Qual é o sentido das condições apresentadas pela MUD?
Em termos estritamente eleitorais, só a nomeação de novas reitorias no CNE é significativa, no caso de as novas autoridades decidirem mudar as metodologias de votação e optarem por uma mudança total de sistema. Por exemplo, se ocorrer a troca do sistema automatizado atual (qualificado pelo Conselho de Especialistas Eleitorais da América Latina -CEELA- como um dos mais transparentes do mundo) por um sistema manual. No caso de que, mesmo mudando as autoridades eleitorais os métodos atuais sejam preservados, a mudança de reitorias é, em termos eleitorais, irrelevante.
Apesar da contundente negativa, a MUD parece deixar a porta aberta para participar das eleições desde que todas (ou algumas, quiçá) das condições sejam atendidas.
Então, as condições que o antichavismo busca impor, com uma agenda política midiática e sob severas condições de tutela por instâncias estrangeiras, parecem ser condições para restabelecer sua imagem política. Não estão, em essência, correlacionadas com as condições eleitorais na prática. Se apresentam com uma posição em que, se conseguir todas ou parte de suas demandas, participarão de eleições apresentando a imagem de que conseguiram “torcer o braço” ao chavismo, ainda que o chavismo ceda nas demandas que já estavam acordadas na República Dominicana.
Aqui ganha força a questão da imagem política. Para a MUD, é relevante que em sua arena (meios, pressão estrangeira e porta-vozes políticos) sejam consagradas concessões eleitorais, ao invés da posição “domesticada” que apresentou em República Dominicana. Nestas instâncias, tentam restabelecer um vínculo rompido com seus seguidores, pois grande parte destes consideram que a MUD se submeteu aos desígnios do chavismo — por só fazer o que os políticos devem fazer, que é dialogar.

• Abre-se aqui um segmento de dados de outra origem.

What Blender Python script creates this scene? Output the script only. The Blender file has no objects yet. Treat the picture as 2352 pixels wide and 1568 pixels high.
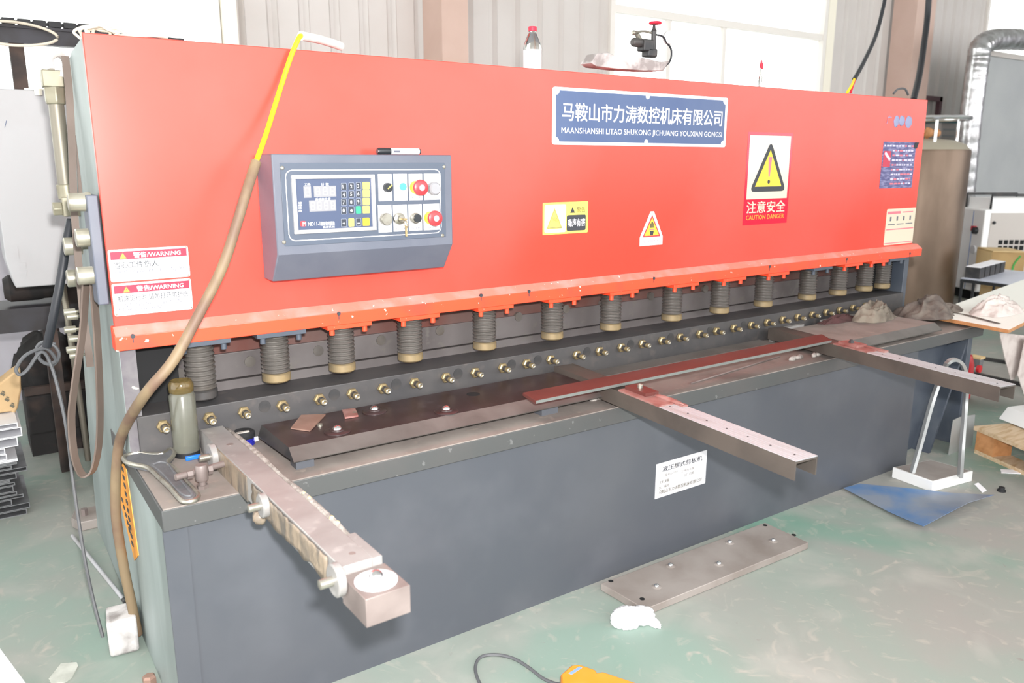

Definitivamente, com relação à oposição, há situações que podem parecer imprevisíveis, especialmente por se tratar de uma instância pseudo-política que não tem critérios próprios de condução, mas, ao contrário, se encontra dirigida desde instâncias estrangeiras que tentam fabricar um palco de deslegitimação para dar lugar a um maior cerco financeiro e econômico sobre o país.